Timber theft in Arkansas is recognized to include trespass (intentional or unintentional), underpayment by a logger, over-harvesting by a logger, and fraudulent statements. The legal, although unethical, practice of getting a landowner to agree to a price far less than the value of the timber may be increasing. The Arkansas forest products industry also recognizes unscrupulous buyers offering unfair pricing to inexperienced landowners as unethical, however, it is not illegal.
Across all of the state assessments there are isolated cases of timber theft that have been investigated and resolved by law enforcement illustrating a functional rule of law and judicial system and that theft is characterized by volumes of timber that are worth thousands of dollars but that constitute a very small component of the industry.
The 2019 FSC U.S. Controlled Wood National Risk Assessment made a Low Risk determination for all indicators addressing legality and specifically indicators related to land tenure and management rights, concession licenses, management and harvesting planning, harvesting permits, timber harvesting regulations, protected sites and species, environmental requirements, classification of species, quantities, qualities, trade and transport, offshore trading and transfer pricing, custom regulations, and CITES.
Taxes are routinely paid
Across all the state assessments it was found that laws associated with applicable taxes, fees, and assessments as they relate to hardwood ownership and purchase transactions are upheld. Legislation exists at the national, state, and local levels regarding taxes and other fees associated with timber management and harvest.
The 2019 FSC U.S. Controlled Wood National Risk Assessment made a Low-Risk determination for indicators related to payment of taxes and fees in the United States. This includes indicators and assessments specifically for payment of royalties and harvesting fees, value added taxes and sales tax, and income and profit taxes, trade and transport, and transfer pricing.
Federal taxation in the U.S. is highly regulated through the Internal Revenue Service (IRS) via the Internal Revenue code.
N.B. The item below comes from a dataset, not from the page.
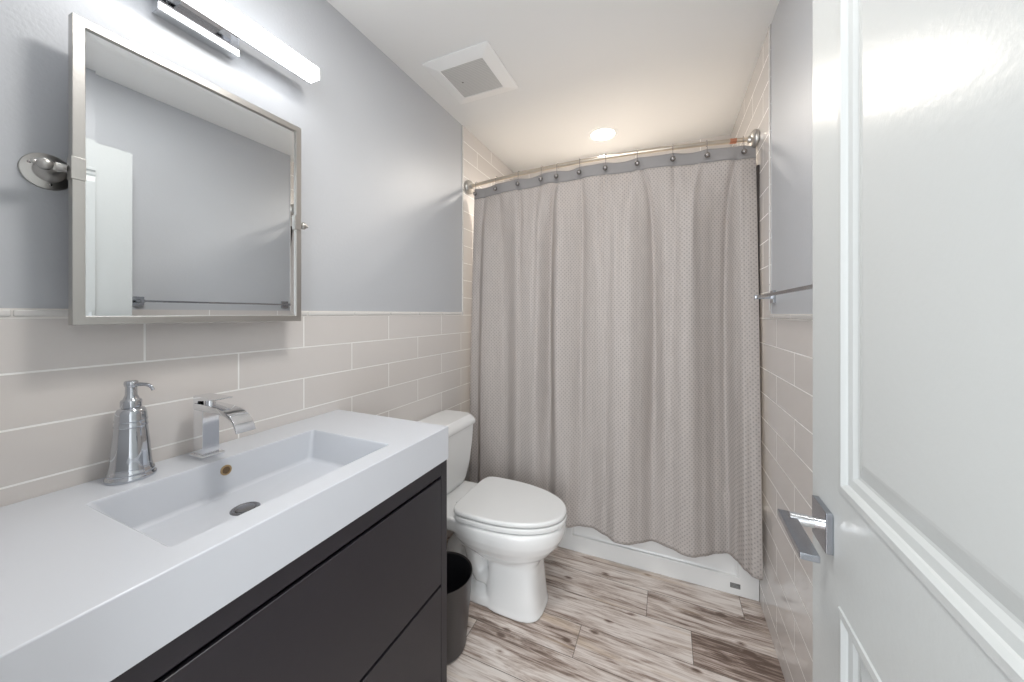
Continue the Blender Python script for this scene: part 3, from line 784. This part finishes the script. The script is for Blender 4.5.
# narrow creases running down from the hooks: x at the top, x further down, depth, width, where it fades out
creases = [(-.13, -.062, .012, .011, 1), (.16, .105, -.010, .014, .4), (.30, .255, .014, .013, 1), (-.53, -.575, .016, .012, .8), (-.41, -.405, .010, .013, 1), (-.77, -.745, .010, .011, .35),
           (-.285, -.30, .008, .011, .35), (-.90, -.88, .008, .016, 1), (-.15, -.20, .008, .011, .3), (.02, .035, .008, .012, .4), (-.62, -.66, .008, .012, .5), (-1.0, -1.02, .008, .014, 1), (-.30, -.235, -.007, .014, .5)]
ZT, ZH = 2.018, 0.19
SWAG = [0, 0.006, -0.008, 0.012, -0.016, 0.014, -0.010, 0.012, -0.008, 0.011, -0.009, 0.004]
def cloth_point(x, z):
    s = max(0.0, (ZT-z)/(ZT-ZH))          # 0 top .. 1 hem
    top = rodY(x) - 0.004
    # soft swag between the hooks near the top
    d = min(abs(x-q) for q in studs)
    k = sum(1 for q in studs if q < x)
    top += math.sin(min(1, d/0.07)*PI/2)*SWAG[k]
    mix = s**0.9
    y = top*(1-mix) + interp(hem, x)*mix
    dxs = 0.0
    low = 1-0.60*sst(0.6, 1.0, s)
    y += interp(folds, x + 0.02*math.sin(3.0*s)*math.sin(9*x)) * sst(0.0, 0.20, s) * low * 1.45
    for c0, c1, dep, wd, f1 in creases:
        c = c1 + (c0-c1)*math.exp(-s/0.06) + 0.004*math.sin(8*s+c1*30)
        wd2 = wd*(1+1.2*s)
        amp = sst(-0.005, 0.05, s)*low * (1 if f1 >= 1 else 1-sst(f1-0.2, f1+0.15, s))
        u = (x-c)/wd2
        y += dep*amp*math.exp(-u*u)
        y -= 0.3*dep*amp*(math.exp(-((x-c-2.2*wd2)/(1.6*wd2))**2) + math.exp(-((x-c+2.2*wd2)/(1.6*wd2))**2))
    y += 0.0018*math.sin(x*29+3*s) * sst(0, .2, s)
    # the edges are drawn in a little with height
    if x < -0.98: dxs += (-0.005)*math.sin(PI*s) 
    xx = x + dxs - (0.010*s if x > 0.2 else 0)*sst(0.2, 0.36, x)
    y = min(y, 1.853 if z < 0.45 else 9)
    return xx, y
def cloth(name, zt, zb, m, parent, nx, nz, dy=0.0, ztop=None):
    bm = bmesh.new(); uvl = bm.loops.layers.uv.new('UVMap')
    grid = []; us = []
    arc = 0.0; prev = None
    for i in range(nx+1):
        x = CX0 + (CX1-CX0)*i/nx
        xx, yy = cloth_point(x, 1.0)
        if prev: arc += math.hypot(xx-prev[0], yy-prev[1])
        prev = (xx, yy); us.append(arc)
    for j in range(nz+1):
        row = []
        for i in range(nx+1):
            x = CX0 + (CX1-CX0)*i/nx
            za = ztop(x) if ztop else zt
            z = za + (zb-za)*j/nz
            xx, yy = cloth_point(x, z)
            row.append((bm.verts.new((xx, yy+dy, z)), us[i], z))
        grid.append(row)
    for j in range(nz):
        for i in range(nx):
            q = [grid[j][i], grid[j+1][i], grid[j+1][i+1], grid[j][i+1]]
            fc = bm.faces.new([v[0] for v in q])
            for l, v in zip(fc.loops, q): l[uvl].uv = (v[1], v[2])
    for v in bm.verts: v.co -= Vector(parent.location)
    o = obj(name, bm, m, parent, smooth=True)
    sl = o.modifiers.new('thickness', 'SOLIDIFY'); sl.thickness = 0.0012; sl.offset = 1
    return o
def band_top(x):
    d = min(abs(x-q) for q in studs)
    return 2.033 - 0.006*math.sin(min(1, d/0.07)*PI/2)
cloth('curtain_panel', 1.974, ZH, M_CURTAIN, ct, 420, 110)
hb = cloth('header_band', 2.02, 1.970, M_BAND, ct, 420, 6, -0.0016, band_top); hb['label'] = 'smooth grey header band'

# liner behind the curtain, hanging inside the tub
ln = None
bm = bmesh.new()
LX0, LX1 = -1.120, 0.362
rows = []
for j in range(41):
    z = 2.014 + (0.385-2.014)*j/40
    s = j/40
    row = []
    for i in range(121):
        x = LX0 + (LX1-LX0)*i/120
        y = (rodY(x)+0.022+0.05*sst(0, .12, s))*(1-sst(0.1, .8, s)) + 1.960*sst(0.1, .8, s) + 0.008*math.sin(x*38)*s
        xx = x + (0.030*math.exp(-((s-0.0)/0.05)**2) if i < 8 else 0)*(1-i/8 if i < 8 else 0)
        row.append(bm.verts.new((max(xx, XL+0.0955) if (s > 0.85 and i < 8) else xx, y, z)))
    rows.append(row)
for a, b in zip(rows, rows[1:]):
    for i in range(120): bm.faces.new((a[i], b[i], b[i+1], a[i+1]))
ln = obj('curtain_liner', bm, M_LINER, None, smooth=True)
tag(ln, 'plain white shower liner hanging behind the waffle-weave curtain', 'curtain liner')

# ------------------------------------------------------------------ curtain hooks
bmr = bmesh.new()
def hook_parts():
    bm = bmesh.new()
    pp = []
    for k in range(25):
        a = math.radians(-60 + 300*k/24)
        pp.append((0, 0.0155*math.cos(a), 0.0185*math.sin(a)))
    pp = [(0, -0.0155, -0.058), (0, -0.0145, -0.040), (0, -0.0150, -0.025)] + [(0, -0.0155*math.cos(math.radians(a)), 0.0165*math.sin(math.radians(a))) for a in range(-30, 211, 12)]
    tube(bm, pp, 0.0014, 8); ring = obj('ring', bm, M_STUD, None, smooth=True)
    bm = bmesh.new()
    lathe(bm, [(0, -0.012), (0.0058, -0.0105), (0.0098, -0.007), (0.012, 0), (0.0098, 0.007), (0.0058, 0.0105), (0, 0.012)], 20, Matrix.Translation((0, -0.0245, -0.062)))
    ball = obj('ball', bm, M_STUD, None, smooth=True)
    return ring, ball
words = ['leftmost curtain hook on the rod, next to the left wall flange', 'second curtain hook from the left wall', 'third curtain hook from the left wall', 'fourth curtain hook from the left wall, at the start of the tight fold',
         'fifth curtain hook from the left wall, close beside the fourth', 'sixth curtain hook along, the middle one of all', 'seventh curtain hook from the left wall, below and right of the recessed light', 'fourth-to-last curtain hook before the right wall',
         'third-to-last curtain hook before the right wall', 'second-to-last curtain hook before the right wall', 'rightmost curtain hook on the rod, near the right wall flange']
for i, x in enumerate(studs):
    if i == 0:
        h = thing('curtain_hook', (0, 0, 0), words[0], 'curtain hook', 'ball-ended hooks along the shower rod')
        r_, b_ = hook_parts(); r_.parent = h; b_.parent = h; proto = (h, r_, b_)
    else:
        h = proto[0].copy(); COL.objects.link(h); h['label'] = words[i]
        for c in proto[1:]:
            d = c.copy(); COL.objects.link(d); d.parent = h
    h.location = (x, rodY(x), RZ)

# ------------------------------------------------------------------ towel bar on the right wall
M_BARMETAL = mat('dark_chrome', (0.42, 0.43, 0.45), 0.15, 1.0)
tw = thing('towel_bar', (XR, 1.265, 1.336), 'slim square chrome towel bar above the right wainscot, behind the open door', 'towel bar')
BXT = 0.322
bm = bmesh.new(); box(bm, BXT-0.005, BXT+0.005, 0.862, 1.672, 1.331, 1.341, 0.0008)
pobj('bar', bm, M_BARMETAL, tw)
for y in (0.885, 1.648):
    bm = bmesh.new(); box(bm, XR-0.009, XR-0.0003, y-0.024, y+0.024, 1.312, 1.360, 0.001)
    pl = pobj('wall_plate', bm, M_BARMETAL, tw)
    bm = bmesh.new(); box(bm, BXT-0.008, XR-0.008, y-0.008, y+0.008, 1.328, 1.344, 0.0008)
    for v in bm.verts: v.co -= Vector(tw.location)
    obj('post', bm, M_BARMETAL, pl, smooth=True)

# ------------------------------------------------------------------ ceiling vent
ve = thing('ceiling_vent', (-0.860, 1.480, ZC), 'square white exhaust fan cover with a grey grille on the ceiling', 'vent')
bm = bmesh.new()
def vs4(h, z, r=0.004, dx=0.0): return [(px, py, z) for px, py, _ in rr(-h, h, -h+0.003, h-0.003, 0, r, 3)]
loft(bm, [vs4(0.171, -0.0005), vs4(0.172, -0.003), vs4(0.171, -0.0055), vs4(0.120, -0.0165), vs4(0.116, -0.018), vs4(0.112, -0.017), vs4(0.111, -0.012)], cap0=True, cap1=True)
obj('cover', bm, M_VENT, ve, smooth=True)
bm = bmesh.new(); box(bm, -0.1105, 0.1105, -0.1075, 0.1075, -0.0155, -0.0125)
gr = obj('grille', bm, M_GRILLE, ve)
bm = bmesh.new(); lathe(bm, [(0, -0.0025), (0.004, -0.002), (0.005, 0)], 12, Matrix.Translation((-0.055, 0.0, -0.0155)))
obj('screw', bm, mat('screw_dark', (0.2, 0.19, 0.18), 0.5), gr, smooth=True)
bm = bmesh.new()
for k in range(22):
    y = -0.1025 + k*0.00976
    box(bm, -0.109, 0.109, y-0.0018, y+0.0018, -0.0165, -0.0153)
sl = obj('slats', bm, mat('vent_slat', (0.66, 0.65, 0.63), 0.6), gr)

# ------------------------------------------------------------------ recessed downlight
dl = thing('recessed_light', (-0.375, 2.295, ZC), 'round recessed downlight, switched on, in the shower ceiling', 'ceiling light')
bm = bmesh.new(); lathe(bm, [(0.072, -0.002), (0.074, -0.005), (0.086, -0.0045), (0.092, -0.002), (0.093, -0.0003)], 48)
obj('trim_ring', bm, M_VENT, dl, smooth=True)
bm = bmesh.new(); lathe(bm, [(0, -0.0025), (0.073, -0.0025), (0.073, -0.001), (0, -0.001)], 48)
obj('lens', bm, M_DL, dl)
There is no evidence of systematic avoidance of federal taxes, and there are multitudes of instances of audit and investigation by the IRS to verify correct payment.
The U.S. Forest Service and National Woodland Owners Association maintain a database for state timber and forest owner taxes with information for landowners. Numerous State University extension services offer a tax education programme for agriculture professionals and business owners (including forestland owners). These programmes provide assistance to landowners to understand tax laws, how to address a sale, and what incentives are available to landowners to reduce taxation.
The jurisdictional risk assessments indicated that there is no evidence that timberland owners, loggers, or hardwood mills regularly or systemically fail to comply with payment of taxes or other fees associated with hardwood production.